What’s driving digital identities?
The value of digital identities has been clearer than ever over the past two years, helping businesses onboard new customers efficiently as the digital economy expanded. But that’s not the only reason.
Today’s fraud landscape is evolving fast. As consumers have moved online, malicious actors have closely followed. So much so that identity fraud has risen 44% since 2019, while the level of organised crime has jumped too with enhanced tactics like 2D/3D masks, deepfakes and replay attacks all being deployed. As a result, users are increasingly aware of their online presence and the value of their personal data. In fact, recent studies show that 57% of consumers now fear their identity is available for purchase online. As a consequence, many are taking a no-nonsense approach to fraud, particularly in the banking and finance sector. More than 40% of banking customers, for instance, said they would immediately close their account or switch provider if it was compromised by fraud.
This shows that the stakes are higher than ever for online businesses: fail to verify customer identities and they could be hacked, leave their users exposed to fraudsters, lose revenue and ultimately dismantle the trust they’ve built. Over the next decade, digital identities will be crucial so that businesses can stay one step ahead of increasingly sophisticated fraudsters.

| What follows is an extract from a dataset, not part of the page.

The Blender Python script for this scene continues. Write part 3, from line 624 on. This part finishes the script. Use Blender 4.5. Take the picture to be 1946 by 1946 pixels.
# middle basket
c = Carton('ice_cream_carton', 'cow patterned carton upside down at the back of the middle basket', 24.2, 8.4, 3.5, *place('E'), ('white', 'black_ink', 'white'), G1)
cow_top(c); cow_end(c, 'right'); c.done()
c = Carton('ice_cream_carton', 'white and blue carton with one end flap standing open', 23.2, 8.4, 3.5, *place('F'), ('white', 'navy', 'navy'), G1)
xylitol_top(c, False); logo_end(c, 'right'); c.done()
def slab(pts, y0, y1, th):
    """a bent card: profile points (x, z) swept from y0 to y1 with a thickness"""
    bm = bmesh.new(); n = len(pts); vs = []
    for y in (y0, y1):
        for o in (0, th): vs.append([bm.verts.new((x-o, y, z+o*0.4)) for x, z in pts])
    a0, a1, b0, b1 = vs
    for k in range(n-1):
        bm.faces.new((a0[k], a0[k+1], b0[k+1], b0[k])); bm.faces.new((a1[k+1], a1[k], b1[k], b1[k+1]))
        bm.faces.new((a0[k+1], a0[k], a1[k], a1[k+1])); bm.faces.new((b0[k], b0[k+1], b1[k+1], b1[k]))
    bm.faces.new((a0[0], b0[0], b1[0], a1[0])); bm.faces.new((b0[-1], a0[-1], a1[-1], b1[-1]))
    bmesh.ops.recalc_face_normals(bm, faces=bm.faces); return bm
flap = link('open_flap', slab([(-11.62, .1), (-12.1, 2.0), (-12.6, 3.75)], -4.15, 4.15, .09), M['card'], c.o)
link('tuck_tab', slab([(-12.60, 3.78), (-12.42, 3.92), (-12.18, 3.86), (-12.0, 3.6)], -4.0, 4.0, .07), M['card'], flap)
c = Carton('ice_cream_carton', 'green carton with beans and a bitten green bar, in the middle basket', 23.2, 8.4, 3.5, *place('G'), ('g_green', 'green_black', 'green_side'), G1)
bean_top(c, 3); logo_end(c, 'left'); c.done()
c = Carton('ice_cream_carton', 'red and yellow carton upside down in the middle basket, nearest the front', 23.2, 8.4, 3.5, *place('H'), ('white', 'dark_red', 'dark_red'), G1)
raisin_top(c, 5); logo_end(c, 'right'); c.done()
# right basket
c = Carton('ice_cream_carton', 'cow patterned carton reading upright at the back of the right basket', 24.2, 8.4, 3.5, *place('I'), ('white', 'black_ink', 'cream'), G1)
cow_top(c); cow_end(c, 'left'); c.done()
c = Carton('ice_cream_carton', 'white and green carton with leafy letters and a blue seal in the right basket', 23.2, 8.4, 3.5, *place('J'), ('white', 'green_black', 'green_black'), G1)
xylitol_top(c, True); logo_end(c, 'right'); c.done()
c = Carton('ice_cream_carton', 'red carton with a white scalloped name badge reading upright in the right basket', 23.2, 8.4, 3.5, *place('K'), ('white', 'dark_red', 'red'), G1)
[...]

Setting a new standard for virtual identities
But how do they do this? Today, digital identities are grounded in emerging, innovative technologies that are designed to mitigate fraud attacks.
Machine learning and biometrics play a critical role in the digital identity verification process. They enable users to verify their identity simply by taking a photo of their ID and posting a selfie. This confirms they are the legitimate ID owner and are physically present. Unlike traditional KBA processes, this protects against identity theft and impersonation, and significantly reduces the potential for identity fraud.
Beyond this, digital identities are now paired with advanced innovation like AI and low-code solutions to power best practice in fraud prevention. For instance, AI is automating the entire identity verification process, allowing businesses to select ‘pass’ requirements based on risk, and complete checks in under 10 seconds. This means that businesses can layer the security behind their onboarding checks for high-value or riskier services, like mortgage applications and loans, without impacting the overall customer experience.
While low and no-code solutions are making it easier than ever for businesses to implement digital identities. With improved accessibility, all businesses can access powerful analytics and make intelligent, real-time decisions on the onboarding process – staying one step ahead of fraudsters and protecting users.
The decade ahead
Early adopters are already seeing the benefits of this new and improved standard of identity verification. Today’s sophisticated fraudsters have closely followed consumers online and it’s no longer enough to combat this threat by asking users to input a unique passcode or to show a physical ID document to prove their identity. Those that do risk reputational damage, loss of revenue and a breakdown of trust with their users.
Best practice in fraud prevention is now grounded in advanced AI and biometric technology which deters fraudsters and enables businesses to scale their protection based on risk. It’s what will keep businesses and their users safe in virtual spaces, replicating the level of security and convenience experienced in the physical world, and is why it should earn the title of innovation of the decade.